Encana Corp. (ECA, ECA.TO) said that it has entered into a joint venture arrangement with Phoenix Duvernay Gas, a wholly owned subsidiary of PetroChina Co. Ltd. (PTR), to explore and develop Encana's undeveloped Duvernay land holdings in west-central Alberta.
As per the terms of the agreement, Phoenix will gain a non-controlling 49.9% interest in Encana's approximately 445,000 acres in the Duvernay play for total consideration of C$2.18 billion.
At closing C$1.18 billion was paid to Encana and C$1.0 billion is payable over the next four years in the form of a carry of half of Encana's share of development capital. During this period, the joint venture partners plan to invest a total of C$4.0 billion in new drilling, completion and processing facilities.
Encana estimates that the Duvernay joint venture lands contain about 9 billion barrels of oil equivalent petroleum initially-in-place. Encana remains the operator of the joint venture with its 50.1% working interest.

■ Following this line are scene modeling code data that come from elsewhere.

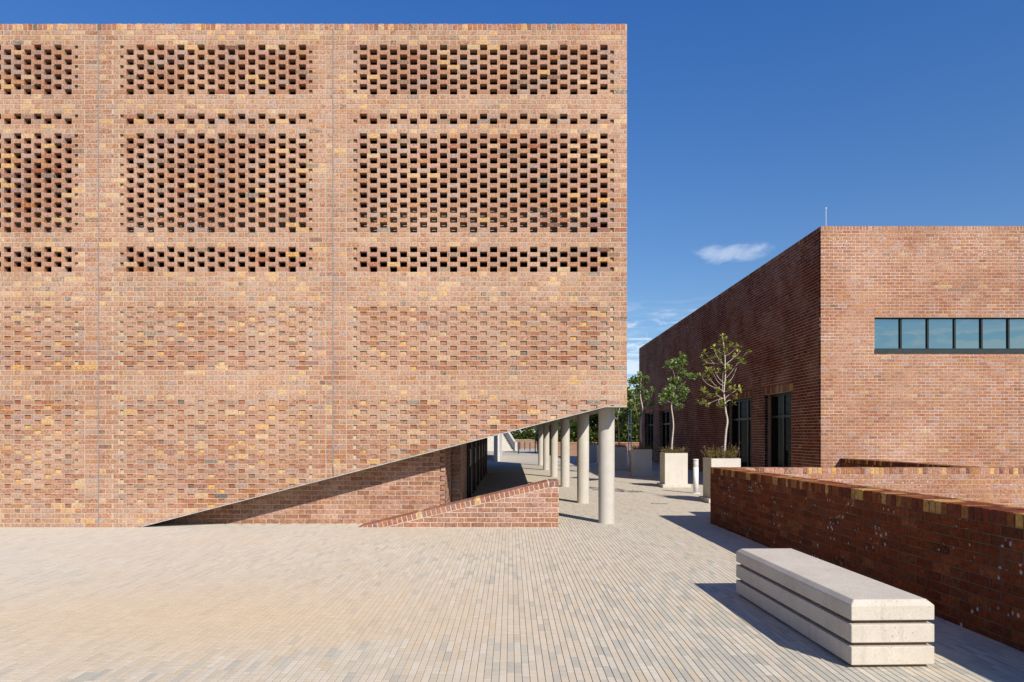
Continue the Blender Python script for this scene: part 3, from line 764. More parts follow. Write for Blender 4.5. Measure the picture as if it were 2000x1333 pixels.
# long west side, its shade coloured into darker bricks: u runs towards the camera
F.frame((HX, 0, 0), (0, -1, 0), (0, 0, 1))
doors = [(20.0, 22.06, 2.88), (23.3, 25.95, 2.88), (35.1, 37.8, 2.9), (39.3, 41.7, 2.9)]
hl_ = [(-b, -a, -1, h) for a, b, h in doors] + [(-b-0.12, -a+0.12, h, h+0.23) for a, b, h in doors]
effs = lambda u, k: (1.0 if rnd.random() < 0.38 else 0) if rows2-10 <= k <= rows2-2 else 0
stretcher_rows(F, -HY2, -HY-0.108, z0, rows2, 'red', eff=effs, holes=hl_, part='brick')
x = -HY2
while x < -HY-0.12:
    F.add(rectp(x, x+0.075, HZ-0.106, HZ), 'cope', part='coping_brick', depth=0.22, noparts=True); x += 0.085
F.mortar(rectp(-HY2, -HY-0.108, HZ-0.115, HZ-0.005), 0.004, 0.2)
for (a, b, h) in doors:            # soldier lintels
    x = -b-0.12
    F.mortar(rectp(-b-0.12, -a+0.12, h, h+0.23), 0.004)
    while x < -a+0.12-0.06:
        F.add(rectp(x, x+0.075, h+0.004, h+0.222), 'cope', part='lintel_brick'); x += 0.085
F.finish()
Geo().box(jx-0.0058, jx+0.0058, HY+0.001, HY+0.08, 0, wz0-0.002).box(jx-0.0058, jx+0.0058, HY+0.001, HY+0.08, wz1+0.002, HZ-0.12).build('expansion_joint', M_joint, B2)
g = Geo()
g.box(HX+0.11, wx0-0.001, HY+0.11, HY+0.3, 0, HZ-0.12); g.box(wx1, HX2, HY+0.11, HY+0.3, 0, HZ-0.12); g.box(wx0-0.001, wx1, HY+0.11, HY+0.3, 0, wz0-0.03); g.box(wx0-0.001, wx1, HY+0.11, HY+0.3, wz1+0.03, HZ-0.12)
g.build('inner_leaf', M_sb, B2)
Geo().box(HX+0.3, HX2, HY+0.31, HY2-0.2, HZ-0.5, HZ-0.3).build('roof', M_roof, B2)
g = Geo(); g.box(HX+0.001, HX2, HY2-0.1, HY2, 0, HZ-0.01); g.box(HX2-0.1, HX2, HY+0.31, HY2-0.101, 0, HZ-0.01); g.build('back_wall', M_sb, B2)
g = Geo(); ys_ = [HY+0.31]
for a, b, h in doors: ys_ += [a, b]
ys_.append(HY2-0.11)
for i in range(0, len(ys_), 2): g.box(HX+0.11, HX+0.29, ys_[i], ys_[i+1], 0, HZ-0.12)
for a, b, h in doors: g.box(HX+0.11, HX+0.29, a, b, h+0.01, HZ-0.12)
g.build('inner_leaf', M_sb, B2)
Geo().box(HX+0.9, HX2-0.12, HY+1.4, HY2-0.12, 0.01, HZ-0.51).build('interior', M_dark, B2)
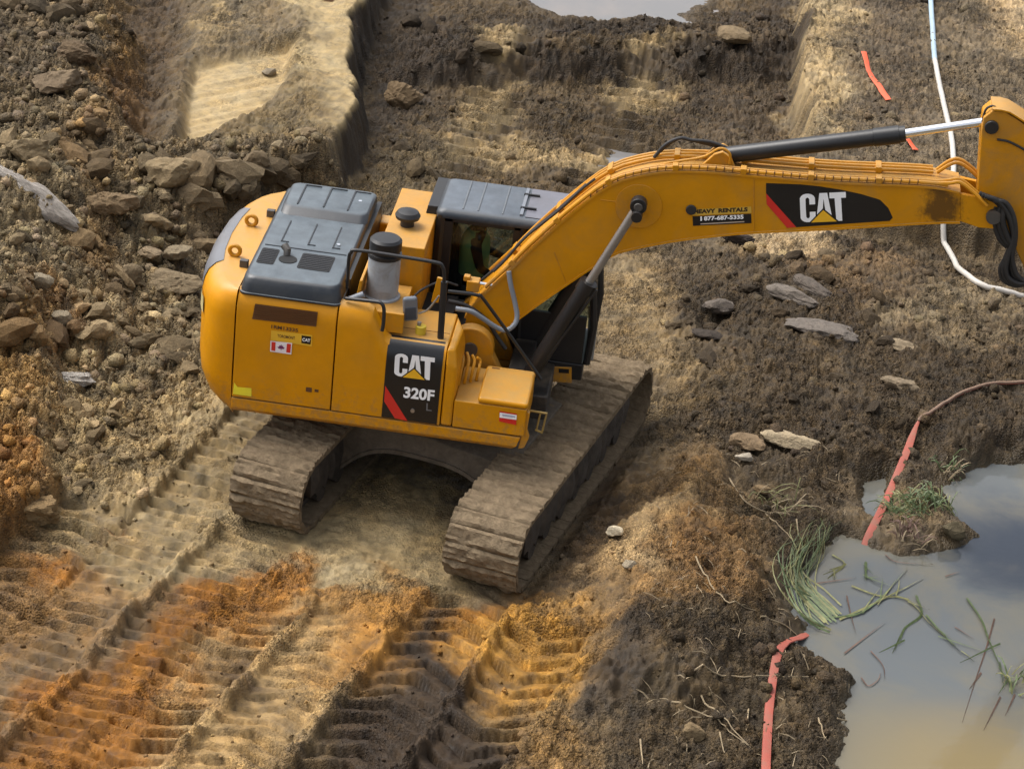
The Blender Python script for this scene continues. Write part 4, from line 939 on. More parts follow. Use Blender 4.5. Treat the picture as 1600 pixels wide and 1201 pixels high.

Encana stated that it has drilled nine wells into the Duvernay, has five producing wells and currently has two rigs actively drilling additional wells. With the formation of this joint venture, Encana expects to more than double its planned pace of development in the Duvernay play beginning early in 2013.
Including the proceeds from the transaction with Phoenix, Encana expects to end the year with cash balances in excess of US$3.0 billion, well ahead of the targeted US$2.5 billion the Company projected in June 2012.
In addition, confirmed carry capital committed to Encana from joint ventures and other third party agreements for 2013 is now approximately US$750 million, and covers about half of Encana's projected costs in those areas.